Samuel Averitt, the vice provost for information technology at N.C. State University and the chair of the N.C. Networking Initiative (NCNI), has been selected as one of Computerworld magazine’s Premier 100 IT Leaders for 2004.

Joining Averitt on the list from North Carolina is Albert Hitchcock, the chief information officer for Nortel Networks in Research Triangle Park.

Suzanne Gordon, vice president of IT at SAS in Cary and a member of the N.C. State Board of Trustees, was cited in 2003.

Also on this year’s list from the Atlanta area are Dan Agronow, VP of technology for The Weather Channel Interactive; Brian Leinbach, senior VP of operations for Delta Technology; and Robert Taylor, CIO and director of IT for the Fulton County Government.

The selections, announced in a special Jan. 5 edition of Computerworld, honors 100 top IT and business executives for their technology leadership. This year’s winners will be honored at the Premier 100 IT Leaders Conference in Palm Desert, CA, in March.

“Our Premier 100 IT Leaders represent an elite class of technology thought-leaders who truly practice what they preach about using IT to creatively solve business problems and enable new services,” said Maryfran Johnson, editor in chief of Computerworld, in a statement.

N.C. State’s Averitt has worked his entire career at his alma mater, spearheading the university’s status in networking since the early 1980s.
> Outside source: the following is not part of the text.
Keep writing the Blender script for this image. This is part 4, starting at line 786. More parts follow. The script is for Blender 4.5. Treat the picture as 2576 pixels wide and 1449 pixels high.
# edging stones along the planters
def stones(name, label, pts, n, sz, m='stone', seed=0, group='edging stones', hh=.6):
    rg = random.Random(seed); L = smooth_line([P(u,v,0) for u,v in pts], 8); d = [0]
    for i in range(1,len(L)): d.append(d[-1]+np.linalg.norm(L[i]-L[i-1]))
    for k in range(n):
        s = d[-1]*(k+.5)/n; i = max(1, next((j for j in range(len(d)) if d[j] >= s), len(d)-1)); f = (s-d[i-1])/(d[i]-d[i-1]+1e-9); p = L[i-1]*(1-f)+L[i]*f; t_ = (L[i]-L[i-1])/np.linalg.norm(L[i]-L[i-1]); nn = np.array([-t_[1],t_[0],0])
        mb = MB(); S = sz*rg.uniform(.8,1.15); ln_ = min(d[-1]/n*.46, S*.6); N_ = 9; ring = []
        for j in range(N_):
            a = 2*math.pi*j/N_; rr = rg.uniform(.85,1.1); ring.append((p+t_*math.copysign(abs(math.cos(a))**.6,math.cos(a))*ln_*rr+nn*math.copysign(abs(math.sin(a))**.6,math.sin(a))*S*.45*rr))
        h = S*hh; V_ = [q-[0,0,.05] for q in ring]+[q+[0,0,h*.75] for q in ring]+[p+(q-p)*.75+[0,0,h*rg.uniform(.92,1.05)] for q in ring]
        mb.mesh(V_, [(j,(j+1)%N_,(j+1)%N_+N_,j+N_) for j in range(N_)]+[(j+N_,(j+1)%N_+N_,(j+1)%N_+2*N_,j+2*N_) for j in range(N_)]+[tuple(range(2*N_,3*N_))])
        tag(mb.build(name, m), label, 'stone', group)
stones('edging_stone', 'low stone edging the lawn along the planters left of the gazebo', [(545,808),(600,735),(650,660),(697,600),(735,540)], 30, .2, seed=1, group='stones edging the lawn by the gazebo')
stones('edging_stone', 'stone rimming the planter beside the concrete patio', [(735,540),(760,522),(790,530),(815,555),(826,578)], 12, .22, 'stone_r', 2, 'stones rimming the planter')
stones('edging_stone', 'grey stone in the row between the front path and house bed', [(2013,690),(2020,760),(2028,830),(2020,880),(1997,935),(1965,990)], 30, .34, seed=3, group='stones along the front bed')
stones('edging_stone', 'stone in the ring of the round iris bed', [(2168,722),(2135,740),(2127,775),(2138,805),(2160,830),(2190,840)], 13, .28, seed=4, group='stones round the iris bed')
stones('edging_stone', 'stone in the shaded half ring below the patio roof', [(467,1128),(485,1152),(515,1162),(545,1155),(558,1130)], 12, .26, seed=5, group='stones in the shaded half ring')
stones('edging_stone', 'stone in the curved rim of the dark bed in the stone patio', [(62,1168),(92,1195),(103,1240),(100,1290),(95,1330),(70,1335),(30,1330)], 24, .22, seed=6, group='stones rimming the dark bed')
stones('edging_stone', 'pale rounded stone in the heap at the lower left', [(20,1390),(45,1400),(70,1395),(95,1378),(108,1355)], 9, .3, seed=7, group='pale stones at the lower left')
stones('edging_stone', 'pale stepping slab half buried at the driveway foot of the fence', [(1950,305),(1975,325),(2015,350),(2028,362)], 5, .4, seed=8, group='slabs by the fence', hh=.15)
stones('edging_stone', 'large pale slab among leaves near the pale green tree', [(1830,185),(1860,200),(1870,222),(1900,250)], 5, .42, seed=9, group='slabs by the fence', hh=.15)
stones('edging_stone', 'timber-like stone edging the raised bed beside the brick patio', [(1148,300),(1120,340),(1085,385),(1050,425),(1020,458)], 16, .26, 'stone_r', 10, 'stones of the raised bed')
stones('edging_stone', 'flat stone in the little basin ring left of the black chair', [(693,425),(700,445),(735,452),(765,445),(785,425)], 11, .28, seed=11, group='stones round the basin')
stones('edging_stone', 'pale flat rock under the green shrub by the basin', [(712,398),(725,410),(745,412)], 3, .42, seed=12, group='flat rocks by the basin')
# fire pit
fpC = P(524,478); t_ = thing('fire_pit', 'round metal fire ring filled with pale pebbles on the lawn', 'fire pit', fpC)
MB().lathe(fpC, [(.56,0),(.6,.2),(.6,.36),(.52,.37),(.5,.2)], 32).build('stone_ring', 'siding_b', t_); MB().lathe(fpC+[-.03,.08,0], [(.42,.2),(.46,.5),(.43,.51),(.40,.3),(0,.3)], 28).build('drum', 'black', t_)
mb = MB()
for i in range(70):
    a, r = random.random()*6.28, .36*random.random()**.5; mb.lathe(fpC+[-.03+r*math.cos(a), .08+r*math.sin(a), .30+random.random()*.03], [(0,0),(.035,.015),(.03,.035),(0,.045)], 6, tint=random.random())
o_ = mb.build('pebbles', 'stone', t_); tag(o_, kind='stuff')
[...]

He played a role in developing the Internet 2, of which the university is a founding member.

Averitt’s expertise also contributed to the NCNI’s launch of the nation’s first operational GigaPoP in 1997. Under his leadership in 2003, the NCNI joined the National LambdaRail, a new consortium of U.S. research universities and technology companies building a next-generation national network using optical technology.

In May, Averitt was called upon when the N.C. Supercomputing Center announced it would terminate existing services on June 30. The decision had the most impact on the three North Carolina research universities that make up the NCNI, including N.C. State. Millions of dollars of funded research and the projects of numerous researchers and graduate students were at stake.

Working with researchers, staff, vendors, and administrators of the affected institutions, Averitt helped devise solutions that would meet the immediate needs of most researchers, expand high performance computing capabilities on campus, and upgrade the NCNI networking infrastructure.

Sponsored by the Office of the Provost and the Office of Research and Graduate Studies, N.C. State now has a new level of high performance computing and grid computing resources in production. The new services are supported by the IT division headed by Averitt and are being heavily used by researchers and graduate students at N.C. State and other research universities in North Carolina.